Start date impossible to achieve

Scurry added: “As we have looked in more detail at what the IT requirements are, and understood fully how many different systems there are, and what their separate requirements are, and as the planning of sequencing has developed, it has become clear that the initial estimate of the anticipated start date is impossible to achieve.”

The government proposed creating the OCDA, along with other amendments to the Investigatory Powers Act, following a ruling by the European Court of Justice that found that near-identical powers in the UK government’s previous surveillance law, the Data Retention and Investigatory Powers Act (Dripa), were unlawful.

The OCDA will act as an independent body to pre-authorise access to data retained by telephone and internet companies as a result of government retention orders.
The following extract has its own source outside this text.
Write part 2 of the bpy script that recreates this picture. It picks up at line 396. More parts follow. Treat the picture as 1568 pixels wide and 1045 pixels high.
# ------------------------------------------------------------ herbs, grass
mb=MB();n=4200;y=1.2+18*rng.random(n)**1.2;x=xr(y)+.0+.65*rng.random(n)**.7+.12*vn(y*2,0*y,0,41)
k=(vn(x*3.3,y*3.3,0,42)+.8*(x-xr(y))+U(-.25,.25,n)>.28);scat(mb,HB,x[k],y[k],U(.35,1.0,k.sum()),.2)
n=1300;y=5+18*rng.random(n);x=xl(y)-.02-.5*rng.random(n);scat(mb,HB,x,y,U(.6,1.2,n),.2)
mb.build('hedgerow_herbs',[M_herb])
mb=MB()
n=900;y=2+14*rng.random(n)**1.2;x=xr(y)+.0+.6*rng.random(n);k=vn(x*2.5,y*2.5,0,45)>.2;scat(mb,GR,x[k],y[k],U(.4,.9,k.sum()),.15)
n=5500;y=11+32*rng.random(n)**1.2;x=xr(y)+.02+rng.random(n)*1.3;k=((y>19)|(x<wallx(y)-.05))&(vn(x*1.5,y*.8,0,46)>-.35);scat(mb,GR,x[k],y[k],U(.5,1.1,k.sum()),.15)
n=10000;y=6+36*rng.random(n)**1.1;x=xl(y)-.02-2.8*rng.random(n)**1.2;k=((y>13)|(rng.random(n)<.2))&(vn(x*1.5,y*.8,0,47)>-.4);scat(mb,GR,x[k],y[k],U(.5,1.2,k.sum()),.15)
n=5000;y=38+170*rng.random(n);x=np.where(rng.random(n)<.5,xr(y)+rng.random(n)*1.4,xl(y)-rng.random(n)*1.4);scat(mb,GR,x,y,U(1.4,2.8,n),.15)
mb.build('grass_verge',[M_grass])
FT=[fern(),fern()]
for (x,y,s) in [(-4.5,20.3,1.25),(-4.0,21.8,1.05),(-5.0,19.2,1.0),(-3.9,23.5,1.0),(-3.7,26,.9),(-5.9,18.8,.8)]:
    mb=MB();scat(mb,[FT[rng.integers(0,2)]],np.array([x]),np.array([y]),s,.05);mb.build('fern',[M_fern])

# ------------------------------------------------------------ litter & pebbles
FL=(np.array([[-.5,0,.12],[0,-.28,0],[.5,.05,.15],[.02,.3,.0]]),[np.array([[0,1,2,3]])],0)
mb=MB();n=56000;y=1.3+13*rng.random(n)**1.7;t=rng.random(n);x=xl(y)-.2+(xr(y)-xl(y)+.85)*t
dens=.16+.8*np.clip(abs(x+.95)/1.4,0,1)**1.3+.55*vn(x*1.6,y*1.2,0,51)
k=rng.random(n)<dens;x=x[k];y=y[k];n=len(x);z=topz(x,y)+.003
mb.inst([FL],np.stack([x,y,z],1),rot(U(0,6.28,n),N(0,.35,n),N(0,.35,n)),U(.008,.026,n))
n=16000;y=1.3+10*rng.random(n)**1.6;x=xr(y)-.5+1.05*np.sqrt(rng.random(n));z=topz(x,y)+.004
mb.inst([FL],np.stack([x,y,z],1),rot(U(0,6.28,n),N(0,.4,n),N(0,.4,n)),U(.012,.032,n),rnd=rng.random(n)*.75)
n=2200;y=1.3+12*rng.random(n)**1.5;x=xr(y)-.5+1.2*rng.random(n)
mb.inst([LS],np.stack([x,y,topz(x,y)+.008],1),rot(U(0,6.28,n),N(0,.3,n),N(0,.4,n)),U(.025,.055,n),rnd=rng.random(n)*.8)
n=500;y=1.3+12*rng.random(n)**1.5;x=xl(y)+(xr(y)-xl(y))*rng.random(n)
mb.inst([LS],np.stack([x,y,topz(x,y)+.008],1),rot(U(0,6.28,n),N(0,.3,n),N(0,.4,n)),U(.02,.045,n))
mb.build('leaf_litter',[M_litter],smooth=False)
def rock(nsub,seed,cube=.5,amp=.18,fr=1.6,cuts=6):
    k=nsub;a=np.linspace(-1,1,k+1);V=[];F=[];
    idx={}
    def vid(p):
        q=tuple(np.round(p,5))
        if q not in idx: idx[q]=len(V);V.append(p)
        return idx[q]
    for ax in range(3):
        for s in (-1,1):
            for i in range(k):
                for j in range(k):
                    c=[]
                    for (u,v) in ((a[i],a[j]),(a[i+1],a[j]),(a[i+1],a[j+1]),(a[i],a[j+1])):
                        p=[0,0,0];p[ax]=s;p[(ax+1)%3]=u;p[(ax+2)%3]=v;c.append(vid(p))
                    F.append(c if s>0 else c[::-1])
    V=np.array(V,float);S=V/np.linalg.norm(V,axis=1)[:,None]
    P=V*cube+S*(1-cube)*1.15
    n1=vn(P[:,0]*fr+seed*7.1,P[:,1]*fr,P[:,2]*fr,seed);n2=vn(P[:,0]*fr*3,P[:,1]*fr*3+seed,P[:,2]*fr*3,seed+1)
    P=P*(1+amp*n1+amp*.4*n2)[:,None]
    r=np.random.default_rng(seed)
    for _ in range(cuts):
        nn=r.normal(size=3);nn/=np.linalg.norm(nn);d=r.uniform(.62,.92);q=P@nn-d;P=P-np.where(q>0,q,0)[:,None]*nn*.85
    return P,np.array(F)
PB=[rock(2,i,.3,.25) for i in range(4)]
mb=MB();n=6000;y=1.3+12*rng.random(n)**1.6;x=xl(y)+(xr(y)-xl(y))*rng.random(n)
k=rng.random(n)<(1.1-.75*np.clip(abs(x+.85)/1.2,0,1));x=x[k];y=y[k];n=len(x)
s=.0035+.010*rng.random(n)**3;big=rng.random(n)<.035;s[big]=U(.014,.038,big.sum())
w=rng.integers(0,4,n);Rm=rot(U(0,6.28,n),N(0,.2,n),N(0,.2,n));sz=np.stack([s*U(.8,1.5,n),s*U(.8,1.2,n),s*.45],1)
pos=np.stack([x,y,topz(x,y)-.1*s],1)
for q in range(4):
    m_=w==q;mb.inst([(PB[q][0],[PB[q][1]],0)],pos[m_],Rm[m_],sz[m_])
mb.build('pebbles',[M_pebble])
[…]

It will limit the ability of senior police officers, and officials at the Department for Work and Pensions and HM Revenue and Customs, to authorise their own access to communications data.

It was one of a series of amendments to the Investigatory Powers Act on 30 November 2017, which were put to public consultation for eight weeks in a move the government said would address the Act’s “shortcomings”. The amendments have yet to be enacted by parliament.

Corey Stoughton, advocacy director at Liberty, said the government had been unlawfully ordering the retention of sensitive communications data on the UK population for 14 months, and that a delay of another year was a breach of democratic rights.

“The government has admitted that without the independent review the Office for Communications Data Authorisations provides, its regime for holding data on the who, when and where of millions of people’s communications violates our right to privacy,” said Stoughton. “A court ruling made this clear over a year ago.

“It is therefore disturbing that – for no clear reason – the government is asking us to wait yet another full year for it to stop violating our rights. It’s time ministers recognised they aren’t above the law and got on with building a targeted surveillance regime that keeps us safe and protects our democratic rights.”